I’m glad to say that several years before we moved to Tuscany I came to terms with living in America; felt gratitude for all that it had given me: family, friends, sobriety, a college degree and a wonderful husband. But I never felt at home here. And of course, eventually, in spite of annual returns to England, I came to no longer feel at home there either. As the saying goes: ‘You can’t step into the same river twice.’ The things I held dear about my culture, clung to even, gradually got whittled away until the England of my childhood became barely visible beneath its progressive veneer of materialism and vulgarity.
We say home is where the heart is and we usually interpret that as having to do with love. But the heart is a many-chambered thing. Love of people, love of place, love of work; they are separate categories and therefore outside the realm of comparison. In our youth we hunger to have all three, but with age comes the understanding that a full house is rare, and fleeting at that. The cards we are dealt, even if from the same deck, are infinitely changing and we play them as best we can.
So now, in my life, the tables have turned. Now I am finally at “home” on a simple Tuscan farm. But the chamber of my heart that once housed children echoes in their absence, even while it resounds with abiding love.
27th May 2015
I’ve had a few hours to myself this morning and am feeling a sense of well-being and gratitude that until now had, for the last 5 days, been inaccessible. To spend an entire year on a Tuscan farm and then land in New York is, trite as it sounds, a shock to the senses; all five of them. By Day 2 I felt as though my nervous system and been shredded. The filter system one develops in order to navigate living in a big city no longer exists for me. By day 3 I felt somewhat unsafe, as if my body literally couldn’t read the space. Crossing a street became a feat of second-guessing; sidewalk cracks and potholes seemed to multiply and the push and shove of rushing people exhausted me.
SIGHT: The sheer amount of visual stimulation made me dizzy. Without that particular filter I found myself trying to read and interpret everything and veered between appreciating the mesmerizing diversity of the masses to feeling appalled at what I judged to be a pathetic and racist poster in the subway compartment we were riding to 42nd Street.
First of all there’s the sad but real fact that there are parents who need to be told that talking to their child is essential. Then, dismay that this message appeared to be directed only at the black population. And then the absurdity that whomever came up with this “educational” campaign would think that the poor, disenfranchised, uneducated person it was aimed at would a) actually read it and b) act upon it. Later, our kids and their mates informed me that this was a city-wide campaign directed at all ethnicities. As they all seemed to think it was a good thing, I let it be. But really, if it was directed at all “minorities”, shouldn’t they all have been represented in side-by-side posters so that “outsiders” like myself could read the whole intention? As it was, I came up from the underground and saw this:
SOUND: Maybe John Cage would hear it as music, but to my now countrified ears it was just non-stop noise: cars, horns, planes, subway trains, sirens, road drills, yelling, music blaring everywhere, a cacophony of air conditioners, the shrill whistles of taxi-hailing doormen, dogs, and the babble of cell phone chatter….
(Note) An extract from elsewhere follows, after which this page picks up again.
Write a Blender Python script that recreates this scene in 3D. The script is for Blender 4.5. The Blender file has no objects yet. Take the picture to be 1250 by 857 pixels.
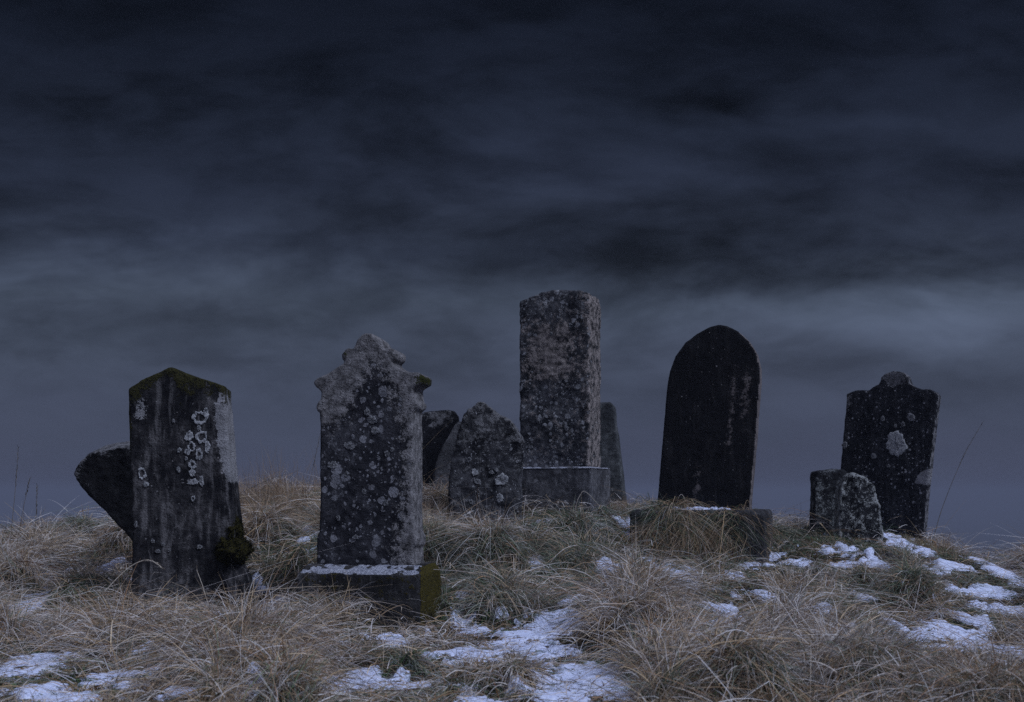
import bpy, bmesh, math, random
import numpy as np
from mathutils import Vector
from mathutils.bvhtree import BVHTree

R = math.radians
rng = np.random.default_rng(11)
random.seed(5)
sc = bpy.context.scene
COL = sc.collection
F, HOR, CX = 1500.0, 600.0, 625.0          # lens of the place: metres per pixel = Y / F


def wx(px, Y): return (px - CX) / F * Y
def wz(py, Y): return (HOR - py) / F * Y
def sst(a, b, x):
    t = np.clip((x - a) / (b - a), 0, 1)
    return t * t * (3 - 2 * t)


# ---------------------------------------------------------------- numpy noise
def _hash(ix, iy, iz, seed):
    with np.errstate(over='ignore'):
        h = (ix.astype(np.int64) * 374761393 + iy.astype(np.int64) * 668265263
             + iz.astype(np.int64) * 2147483647 + seed * 1274126177).astype(np.uint64)
        h = (h ^ (h >> np.uint64(13))) * np.uint64(1274126177)
        h = (h ^ (h >> np.uint64(16))) * np.uint64(2246822519)
        h = h ^ (h >> np.uint64(15))
    return (h & np.uint64(0xFFFFFF)).astype(np.float64) / 0xFFFFFF


def vnoise(p, seed=0):
    i = np.floor(p).astype(np.int64)
    f = p - i
    f = f * f * f * (f * (f * 6 - 15) + 10)
    r = 0
    for dx in (0, 1):
        for dy in (0, 1):
            for dz in (0, 1):
                w = (f[:, 0] if dx else 1 - f[:, 0]) * (f[:, 1] if dy else 1 - f[:, 1]) * (f[:, 2] if dz else 1 - f[:, 2])
                r = r + w * _hash(i[:, 0] + dx, i[:, 1] + dy, i[:, 2] + dz, seed)
    return r


def fbm(p, octv=4, seed=0, gain=.5):
    a, s, t = 1.0, 0.0, 0.0
    q = np.array(p, float)
    for k in range(octv):
        s = s + a * (vnoise(q, seed + k * 17) - .5) * 2
        t += a
        a *= gain
        q = q * 2.03 + 7.7
    return s / t


def fbm2(x, y, octv=4, seed=0, gain=.5):
    return fbm(np.stack([x.ravel(), y.ravel(), np.full(x.size, .37)], 1), octv, seed, gain).reshape(x.shape)


# ---------------------------------------------------------------- terrain
ctl = []
def c(px, py, Y): ctl.append((wx(px, Y), Y, wz(py, Y)))
for px, py in ((-300, 872), (100, 868), (400, 870), (625, 872), (900, 872), (1200, 872), (1500, 876)): c(px, py, 4.1)
for px, py in ((-300, 785), (0, 762), (230, 752), (455, 757), (640, 757), (800, 757), (1000, 763), (1250, 782), (1500, 810)): c(px, py, 6.0)
c(700, 684, 7.2); c(560, 680, 7.2); c(870, 706, 7.2); c(1050, 715, 7.2); c(1250, 735, 7.2)
c(-200, 728, 7.2); c(0, 706, 7.4); c(120, 692, 7.4); c(340, 672, 7.1)
c(340, 632, 8.6); c(470, 632, 8.5); c(590, 640, 8.3); c(690, 622, 9.3); c(780, 632, 9.0)
c(870, 675, 8.0); c(870, 652, 9.0); c(1000, 649, 8.8); c(1090, 657, 8.9); c(1160, 680, 9.0); c(1260, 708, 9.0); c(1450, 765, 9.0)
for X, Y, Z in ((-4.5, 8.5, -.55), (-3.5, 10, -.6), (-1.9, 11, -.45), (0, 12, -.4), (2, 12, -.8), (3.6, 12, -1.1), (6, 11, -1.5),
                (-6, 15, -2.2), (0, 16, -2.3), (6, 16, -2.6), (-5, 2, -.95), (0, 2.2, -.92), (5, 2, -1.0),
                (-5, -2, -1.35), (0, -2, -1.3), (5, -2, -1.4), (-9, 6, -1.2), (9, 6, -1.6)):
    ctl.append((X, Y, Z))
ctl = np.array(ctl)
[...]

SMELL: I’ll be brief. We were trapped between stations in a subway car that reeked of urine.
TASTE: Lacking for the most part, organic or no, hip restaurant or not, food in America borders on bland compared to the produce in Italy.
TOUCH: Ah, the feel of concrete beneath one’s feet.
Yesterday we picnicked in Central Park with our children and granddaughter.
A sweet dreamy day spent under the shady trees, tossing a Frisbee once in a while and, much like being on a crowded beach, watched the world at play. Watched some play better than others. Looked at our hard won family and felt incredible relief and joy and pride that we have travelled the distance with each other, have accepted our own and each other’s flaws and now, with nothing left to prove can just be. And so, for the rest of our time in New York all 5 senses were in harmony.
REVISION:
Sight: the faces of our loves ones
Sound: the music of laughter, family and strangers alike
Smell: the briny smell of the Hudson
Taste: the best BBQ’d pork tenderloin ever, courtesy of our son-in-law, David.
Touch: the breeze beneath the trees in Central Park and every hug given and received.